Bill went to his friend, Judge Bruce M. Wright, a very liberal New York State Supreme Court Judge in Brooklyn. He was often referred to as “Turn ’em loose Bruce.” (He had officiated at Bill and Margaret’s wedding.) Bill asked Judge Wright for a court order countermanding the Bronx eviction order. Judge Wright said, “I’m a Supreme Court judge in Brooklyn, I can’t override an order from a Bronx Supreme Court judge.”

“That’s true,” Bill said, “but the sheriffs will go to a Bronx judge to get a ruling on that. They won’t want to take the responsibility themselves. And they won’t be able to do that until Monday, by which time I can get this straightened out.”

Judge Wright wrote the meaningless order and Bill went up to The Bronx to be with the residents when the sheriffs came to throw them out. He handed them the order from the Brooklyn judge, saying, “Ignore this at your peril.” He had a great, booming voice, and he could utter lines like that.

The sheriffs went away, Bill went to court on Monday, got the eviction order stayed, and eventually he got the new owners to transfer ownership to the people who had worked so hard to make the building habitable.

The day the building became theirs, they had a party in the vacant lot next to the building.

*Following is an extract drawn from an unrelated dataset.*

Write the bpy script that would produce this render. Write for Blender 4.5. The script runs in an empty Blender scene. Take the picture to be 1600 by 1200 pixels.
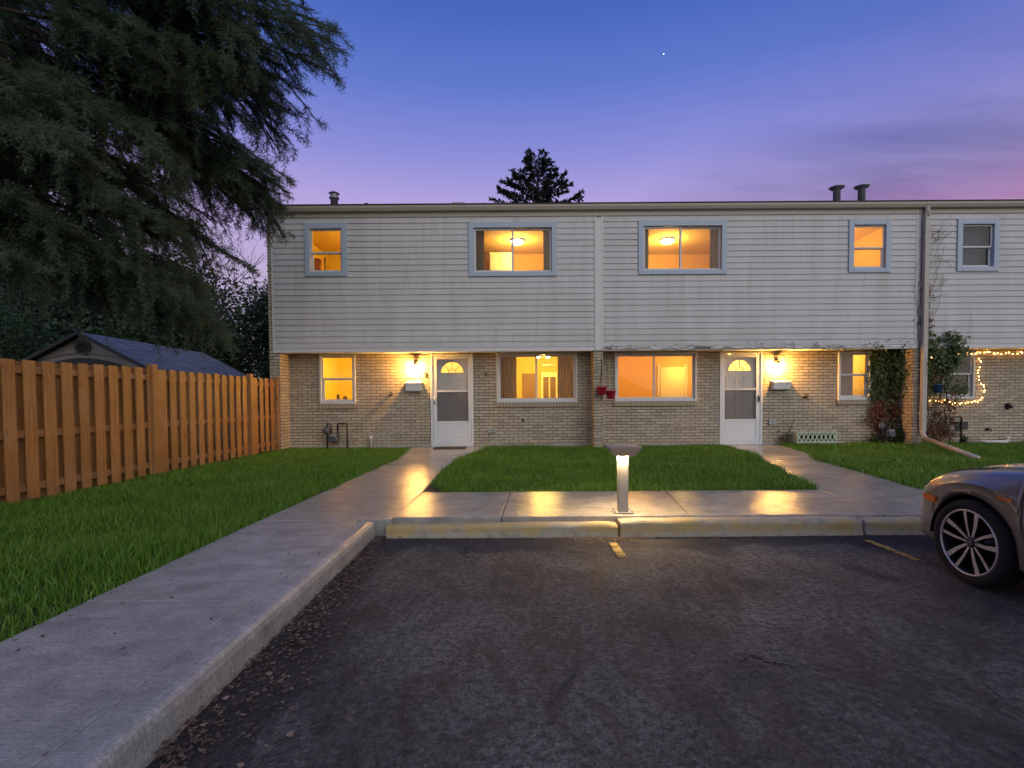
import bpy, bmesh, math, random
import numpy as np
from mathutils import Vector, Matrix
R = math.radians
rnd = random.Random(7)
rng = np.random.default_rng(11)
scene = bpy.context.scene
COL = scene.collection

# ------------------------------------------------------------------ materials
class NT:
    """tiny node builder"""
    def __init__(s, name, world=False):
        if world:
            s.m = bpy.data.worlds.new(name); scene.world = s.m
        else:
            s.m = bpy.data.materials.new(name)
        s.m.use_nodes = True
        s.t = s.m.node_tree
        s.t.nodes.clear()
    def n(s, typ, props=None, **ins):
        nd = s.t.nodes.new(typ)
        for k, v in (props or {}).items():
            setattr(nd, k, v)
        for k, v in ins.items():
            s.set(nd, k, v)
        return nd
    def set(s, nd, k, v):
        key = k.replace('_', ' ') if isinstance(k, str) else k
        sock = None
        if isinstance(k, int):
            sock = nd.inputs[k]
        else:
            if k.startswith('i') and k[1:].isdigit():
                sock = nd.inputs[int(k[1:])]
            else:
                sock = nd.inputs[key]
        if isinstance(v, bpy.types.NodeSocket):
            s.t.links.new(v, sock)
        elif isinstance(v, bpy.types.Node):
            s.t.links.new(v.outputs[0], sock)
        else:
            if sock.type == 'RGBA' and len(v) == 3:
                v = (*v, 1)
            sock.default_value = v
    def math(s, op, a, b=0.0, c=0.0, clamp=False):
        return s.n('ShaderNodeMath', dict(operation=op, use_clamp=clamp), i0=a, i1=b, i2=c)
    def obj(s):
        return s.n('ShaderNodeTexCoord').outputs['Object']
    def mapping(s, vec, scale=(1, 1, 1), rot=(0, 0, 0), loc=(0, 0, 0)):
        return s.n('ShaderNodeMapping', Vector=vec, Scale=scale, Rotation=rot, Location=loc)
    def noise(s, vec, scale, detail=4.0, rough=.55, dist=0.0):
        return s.n('ShaderNodeTexNoise', Vector=vec, Scale=scale, Detail=detail, Roughness=rough, Distortion=dist)
    def ramp(s, fac, stops, interp='LINEAR'):
        nd = s.n('ShaderNodeValToRGB', Fac=fac)
        cr = nd.color_ramp; cr.interpolation = interp
        while len(cr.elements) < len(stops):
            cr.elements.new(.5)
        for e, (p, c) in zip(cr.elements, stops):
            e.position = p
            if not hasattr(c, '__len__'):
                c = (c, c, c)
            e.color = (*c, 1)
        return nd
    def mix(s, fac, a, b, blend='MIX'):
        nd = s.n('ShaderNodeMix', dict(data_type='RGBA', blend_type=blend))
        s.set(nd, 0, fac); s.set(nd, 6, a); s.set(nd, 7, b)
        return nd.outputs[2]
    def bump(s, h, strength=.3, dist=.01, normal=None):
        nd = s.n('ShaderNodeBump', Strength=strength, Distance=dist, Height=h)
        if normal is not None:
            s.set(nd, 'Normal', normal)
        return nd
    def out(s, sh):
        s.t.links.new(sh.outputs[0] if isinstance(sh, bpy.types.Node) else sh, s.n('ShaderNodeOutputMaterial').inputs[0])
        return s.m
    def bsdf(s, col, rough=.6, metal=0.0, normal=None, **kw):
        b = s.n('ShaderNodeBsdfPrincipled')
        s.set(b, 'Base Color', col); s.set(b, 'Roughness', rough); s.set(b, 'Metallic', metal)
        if normal is not None: s.set(b, 'Normal', normal)
        for k, v in kw.items(): s.set(b, k, v)
        return b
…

In the farm, the first crop of tomatoes had just come in.

xxx

There was a TV legal drama that was popular about the time Bill, Diane, Margaret and I got to be friends: Petrocelli. Every week, Petrocelli would get a difficult case and the first thing he asked the defendant was, “Tell me: did you do it?”

Bill hated Petrocelli. “I’d never ask a defendant that. Why would I ask a defendant that?” For Bill, that question implied lawyers should only represent people they believed were innocent. That was not the lawyer’s job, he’d say, “Getting them a fair trial is a lawyer’s job. Getting them justice.”

One Friday morning when Diane and I were visiting, Bill was scheduled to testify at a New York City Council meeting hearing having to do with an ordinance prohibiting burning an American flag. “Come with me,” he said, “you’ll enjoy this.”

We got a taxi on Seventh Avenue. The driver looked at us in the rearview mirror and said, “I know you. I don’t agree with anything you do, but I admire the way you do it.”

Let’s talk about that,” Bill said. By the time we reached City Hall, they were buddies and the driver said he had to reconsider some things.

The Council session was just grandstanding: Bill had already won a case in the Supreme Court saying flag burning was protected under the First Amendment, so anything the Council did would be unenforceable. After an hour of bloviating, Bill was asked to speak. He began by saying, “As probably the only person speaking this morning who—“

They leaned forward, no doubt expecting him to talk about the Supreme Court Case; he didn’t mention it at all.

“—has a Bronze Star and Purple Heart earned in combat, I think I do have something to say about this ordinance.” He then proceeded to shred it for the foolishness it was. It failed to pass almost unanimously.

We got on the subway uptown. Bill immediately started working on the crossword. Bill did the New York Times crossword puzzle every day. The easiest is Monday; the hardest, Saturday. That week, Bill was defending a man in the Bronx charged with having tossed a much liked court watcher off a roof. He liked to finish the puzzle on the subway ride uptown. He said it relaxed him for what was going to happen when he got off the train and went inside the Bronx Supreme Courthouse. Three black men, hands in their pockets, were suddenly standing right in front of us, staring down. Bill paid them no attention. I tried not to.

After a while, one of them said, “You Bill Kunstler?”

Bill looked up, said, “Yes,” then went back to the crossword.

“You defended me once,” the man said.

“How’d I do,” Bill said.

“You got me off.”

“Good,” Bill said.

“Just wanted to say thanks,” the man said.

“You’re welcome,” Bill said. He returned to the crossword.

At 96th street, all the white people in the car, except us, got off.

An old black woman got up just before the 110th street station. I’d seen her staring at Bill. As the train slowed, she said, “You’re him, ain’t you?”

“Yes,” Bill said.

“I just want to thank you for what you do for folks like us.”

She was gone before Bill could respond. An older black man had watched that exchange. As the train pulled into the 125th street station, he said, “Me, too,” and got off without waiting for a response.

I don’t know if Bill finished the puzzle by the time we got off at 161st street. After those three encounters, he didn’t need anything to get ready for court.

xxx

It was on that ride that I understood why Harvard lawyer Alan Dershowitz said nasty things about Bill every chance he could. It wasn’t that Bill defended Arabs and Dershowitz was a fervent apologist for Israel or that Bill unequivocally opposed torture and Dershowitz imagined scenarios in which it would be justified and useful (well: all that may have been part of it). It was, rather, that no one would ever come up to Alan and say, “I just want to thank you for what you do for folks like us.”